W Holandii i Wielkiej Brytanii widać wyraźny trend antyimigrancki – informuje Dziennik Gazeta Prawna. Jego ofiarami padają pracujący tam za niskie stawki Polacy.
Na 9 września br. holenderskie ministerstwo pracy i polityki społecznej planuje szczyt w sprawie migrujących po pracę obywateli państw postkomunistycznych. Szczególnie holenderski wicepremier Lodewijk Asscher nie jest przychylny Polakom i szuka furtki, by legalnie uniemożliwić obcokrajowcom pracę w Holandii. Skrajne ugrupowanie – Partia na rzecz Wolności (PVV) chce wprowadzenia zakazu osiedlania się m.in. Polaków w Hadze, ponieważ odbierają oni pracę Holendrom.
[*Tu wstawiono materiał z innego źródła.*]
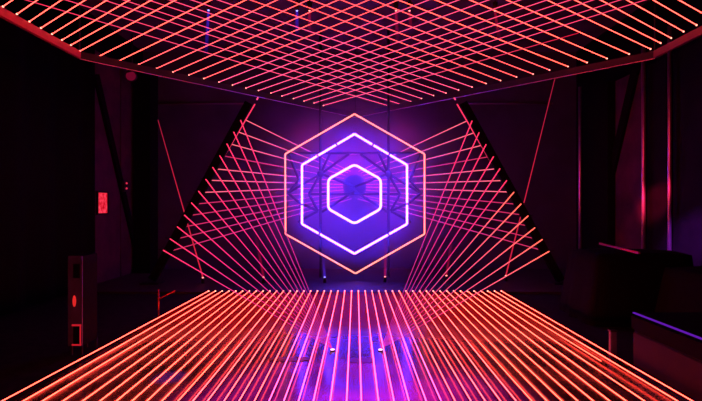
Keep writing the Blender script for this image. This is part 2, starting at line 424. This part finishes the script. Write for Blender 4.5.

Jak wynika z danych resortu Asschera, nasi rodacy stanowią 28% ogółu obywateli UE pracujących w Niderlandach. Drugą grupą są Niemcy 23%, oni jednak nie wywołują żadnych negatywnych emocji.
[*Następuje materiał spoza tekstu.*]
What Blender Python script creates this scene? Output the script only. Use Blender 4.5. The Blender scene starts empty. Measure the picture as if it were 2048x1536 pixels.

Holandia nie jest jedynym nieprzychylnym Polakom krajem. Dwa tygodnie temu do mediów przeciekło wystąpienie ministra ds. imigracji w laburzystowskim gabinecie cieni Chrisa Bryanta, w którym potępił dwie brytyjskie sieci handlowe – Tesco i Next – za przyjęcie do pracy 800 wyłącznie polskich pracowników. Firmy tłumaczyły, że zatrudniono Polaków, bo agencje pracy tymczasowej nie mogły znaleźć tylu chętnych Brytyjczyków.
Zatrudnianie imigranckich, niewykwalifikowanych robotników stało się w Wielkiej Brytanii wrażliwym tematem, szczególnie dlatego że od 2010 r. pensje brytyjskich pracowników zmalały o 5,5%. Oliwy do ognia dolewają dyskryminujące Brytyjczyków ogłoszenia pracy wyłącznie w języku polskim. Prawda jest taka, że Polak jest w stanie zaakceptować niższe wynagrodzenie niż Brytyjczyk, przez co jest bardziej konkurencyjny.